Hace unos días, el primer ministro italiano, Silvio Berlusconi, pidió a una agrupación de jóvenes empresarios que impusieran un boicot publicitario contra el periódico La Repubblica, al que acusó de “subversivo”. En respuesta, el grupo editorial de ese rotativo, prácticamente el único en Italia que no ha sucumbido al poderío empresarial y político del gobernante, anunció una demanda contra éste. La medida no prosperará en tanto Berlusconi siga detentando la primera magistratura por una razón simple: la coalición legislativa mayoritaria, sometida al jefe de gobierno, impuso una ley que le concede una inmunidad que parece, en su caso, impunidad absoluta.
Por supuesto, La Repubblica no alienta la subversión, sino que se limita a cumplir su función informativa, y parte de ella está relacionada con la abrumadora corrupción y la exasperante descomposición moral que caracterizan al entorno de Berlusconi, sobre quien pesan numerosas acusaciones por toda suerte de delitos, y si a alguien cabe atribuir la condición de subversivo es, en todo caso, a él, pues mediante los poderes fácticos de su grupo –en el que las empresas mediáticas desempeñan una importancia estratégica– tomó por asalto las instituciones italianas y las puso al servicio de sus propios intereses económicos y de los de sus socios.

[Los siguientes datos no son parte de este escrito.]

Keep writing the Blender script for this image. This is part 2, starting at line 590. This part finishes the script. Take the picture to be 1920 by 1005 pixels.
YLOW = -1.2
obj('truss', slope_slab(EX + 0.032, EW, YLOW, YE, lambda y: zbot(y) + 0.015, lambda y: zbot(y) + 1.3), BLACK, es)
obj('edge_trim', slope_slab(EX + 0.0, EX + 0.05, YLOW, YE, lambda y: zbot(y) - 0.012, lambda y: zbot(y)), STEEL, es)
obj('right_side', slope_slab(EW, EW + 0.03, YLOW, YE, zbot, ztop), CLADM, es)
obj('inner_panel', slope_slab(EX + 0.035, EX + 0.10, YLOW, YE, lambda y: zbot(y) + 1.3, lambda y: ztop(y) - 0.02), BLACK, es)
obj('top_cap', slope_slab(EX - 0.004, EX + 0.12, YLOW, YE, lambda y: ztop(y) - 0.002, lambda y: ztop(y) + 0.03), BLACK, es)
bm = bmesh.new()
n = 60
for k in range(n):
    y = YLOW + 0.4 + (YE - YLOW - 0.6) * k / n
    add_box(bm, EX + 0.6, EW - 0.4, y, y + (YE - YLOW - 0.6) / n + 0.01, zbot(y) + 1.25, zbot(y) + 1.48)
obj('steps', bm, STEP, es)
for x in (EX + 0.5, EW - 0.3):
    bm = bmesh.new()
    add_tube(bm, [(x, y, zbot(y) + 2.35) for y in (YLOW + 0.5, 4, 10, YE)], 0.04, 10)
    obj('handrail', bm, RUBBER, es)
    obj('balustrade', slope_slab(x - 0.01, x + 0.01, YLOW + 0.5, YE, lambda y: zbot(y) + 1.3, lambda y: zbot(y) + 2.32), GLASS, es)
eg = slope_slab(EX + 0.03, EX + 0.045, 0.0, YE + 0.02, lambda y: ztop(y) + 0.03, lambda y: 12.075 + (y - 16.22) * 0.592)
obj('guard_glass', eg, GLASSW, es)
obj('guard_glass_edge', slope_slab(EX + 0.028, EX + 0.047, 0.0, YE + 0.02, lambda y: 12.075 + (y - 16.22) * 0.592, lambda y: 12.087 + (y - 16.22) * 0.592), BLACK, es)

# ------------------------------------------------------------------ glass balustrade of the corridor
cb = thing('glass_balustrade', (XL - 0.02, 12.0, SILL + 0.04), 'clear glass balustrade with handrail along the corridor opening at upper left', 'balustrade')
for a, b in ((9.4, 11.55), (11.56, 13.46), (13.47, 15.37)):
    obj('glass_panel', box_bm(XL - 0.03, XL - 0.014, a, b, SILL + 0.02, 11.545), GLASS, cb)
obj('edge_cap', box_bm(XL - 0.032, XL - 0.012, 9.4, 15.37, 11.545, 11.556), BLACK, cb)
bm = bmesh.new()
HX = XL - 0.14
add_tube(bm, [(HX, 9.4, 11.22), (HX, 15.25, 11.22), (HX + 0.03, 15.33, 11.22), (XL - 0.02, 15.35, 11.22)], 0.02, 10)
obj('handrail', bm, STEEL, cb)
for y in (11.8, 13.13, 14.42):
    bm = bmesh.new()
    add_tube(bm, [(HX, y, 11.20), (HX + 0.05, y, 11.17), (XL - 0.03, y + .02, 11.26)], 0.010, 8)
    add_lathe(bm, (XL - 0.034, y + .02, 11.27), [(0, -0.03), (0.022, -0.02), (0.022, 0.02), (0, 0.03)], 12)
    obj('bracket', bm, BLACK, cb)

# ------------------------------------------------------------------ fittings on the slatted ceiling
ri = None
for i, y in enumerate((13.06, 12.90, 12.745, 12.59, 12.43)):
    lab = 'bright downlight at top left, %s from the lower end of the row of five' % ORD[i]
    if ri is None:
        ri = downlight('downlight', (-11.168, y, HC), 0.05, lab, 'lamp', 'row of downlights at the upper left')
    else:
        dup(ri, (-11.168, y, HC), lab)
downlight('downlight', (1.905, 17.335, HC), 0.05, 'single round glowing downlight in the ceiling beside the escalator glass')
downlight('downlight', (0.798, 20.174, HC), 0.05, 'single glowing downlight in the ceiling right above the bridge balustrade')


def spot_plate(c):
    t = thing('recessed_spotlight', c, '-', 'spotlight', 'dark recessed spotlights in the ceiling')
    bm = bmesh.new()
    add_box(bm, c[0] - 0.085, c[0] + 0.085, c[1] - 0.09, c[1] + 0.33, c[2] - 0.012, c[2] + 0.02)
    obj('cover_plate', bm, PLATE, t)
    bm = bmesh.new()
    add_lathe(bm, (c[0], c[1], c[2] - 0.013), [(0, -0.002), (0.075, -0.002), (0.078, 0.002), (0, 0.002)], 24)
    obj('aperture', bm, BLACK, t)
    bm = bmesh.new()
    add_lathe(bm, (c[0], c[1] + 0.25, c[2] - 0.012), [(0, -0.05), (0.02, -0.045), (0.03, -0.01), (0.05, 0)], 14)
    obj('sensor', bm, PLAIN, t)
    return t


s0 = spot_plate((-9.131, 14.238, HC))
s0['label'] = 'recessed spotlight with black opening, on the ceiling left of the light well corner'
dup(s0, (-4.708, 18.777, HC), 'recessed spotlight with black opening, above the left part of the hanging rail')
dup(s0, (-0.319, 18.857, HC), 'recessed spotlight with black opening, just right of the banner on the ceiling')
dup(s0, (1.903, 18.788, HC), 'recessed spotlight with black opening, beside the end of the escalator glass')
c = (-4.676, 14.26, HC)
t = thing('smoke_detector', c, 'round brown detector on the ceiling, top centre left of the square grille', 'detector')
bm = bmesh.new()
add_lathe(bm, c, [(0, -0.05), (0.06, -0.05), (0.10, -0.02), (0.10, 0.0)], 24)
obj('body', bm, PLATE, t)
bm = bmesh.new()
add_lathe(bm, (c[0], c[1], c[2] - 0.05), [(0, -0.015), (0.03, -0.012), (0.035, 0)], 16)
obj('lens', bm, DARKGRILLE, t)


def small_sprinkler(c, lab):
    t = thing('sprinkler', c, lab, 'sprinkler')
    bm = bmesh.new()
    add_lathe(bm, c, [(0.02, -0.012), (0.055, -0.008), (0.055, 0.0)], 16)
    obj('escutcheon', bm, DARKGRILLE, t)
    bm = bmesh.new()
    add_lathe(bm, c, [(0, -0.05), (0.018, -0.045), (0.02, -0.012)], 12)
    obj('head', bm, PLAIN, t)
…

Un dato adicional a tomar en cuenta es que, para el potentado y político milanés, La Repubblica no sólo representa el último bastión del periodismo independiente y crítico sino también un formidable competidor comercial.
Al leer lo dicho por Berlusconi a los empresarios acerca de La Repubblica –“sería masoquismo dar publicidad a medios que hablan siempre de crisis”– resulta inevitable recordar la frase tristemente célebre del ex presidente José López Portillo cuando anunció el embargo de publicidad estatal a la revista Proceso, a principios de la década antepasada –“no pago para que me peguen”–, y los atropellos cometidos desde instancias del poder público de diversas naciones –la nuestra, entre ellas– mediante la asignación o la negación discrecional de la publicidad oficial, como si ésta se pagara con recursos privados de los gobernantes y no con dinero público y sujeto, por lo tanto, a escrutinio, rendición de cuentas y criterios justos y equilibrados de distribución.
Al mismo tiempo que se empeña en amordazar al diario referido, Berlusconi debe hacer frente al escándalo desatado por la revelación de las actividades que tienen lugar en su lujosa mansión de Modugno, en donde el primer ministro y sus socios suelen o solían llevar a cabo fiestas sexuales con muchachas, menores de edad algunas de ellas, específicamente contratadas, al parecer, para proporcionar servicios sexuales a los invitados. En el contexto de este escándalo, delincuentes desconocidos incendiaron en la madrugada de ayer el automóvil de Barbara Montereale, una de las jóvenes que acudieron a las farras en la residencia de Berlusconi y que ahora es una testigo clave en la investigación judicial correspondiente. La agresión tiene toda la apariencia de un mensaje mafioso, enviado a Montereale por el entorno del primer ministro.
La descomposición institucional en Italia ha sido llevada a extremos gravísimos: hoy en día, en ese país europeo, el poder político, los poderes mediáticos y empresariales privados y los intereses mafiosos se concentran en una sola persona –Silvio Berlusconi– y el hecho constituye una regresión civilizatoria que no tiene precedentes en Europa desde el fin de la Segunda Guerra Mundial. Este escenario desolador podría repetirse en otros países –México, entre ellos– si no se establece una división legal clara, tajante y terminante a la incursión de los poderes fácticos empresariales –legales, o no– en la vida política.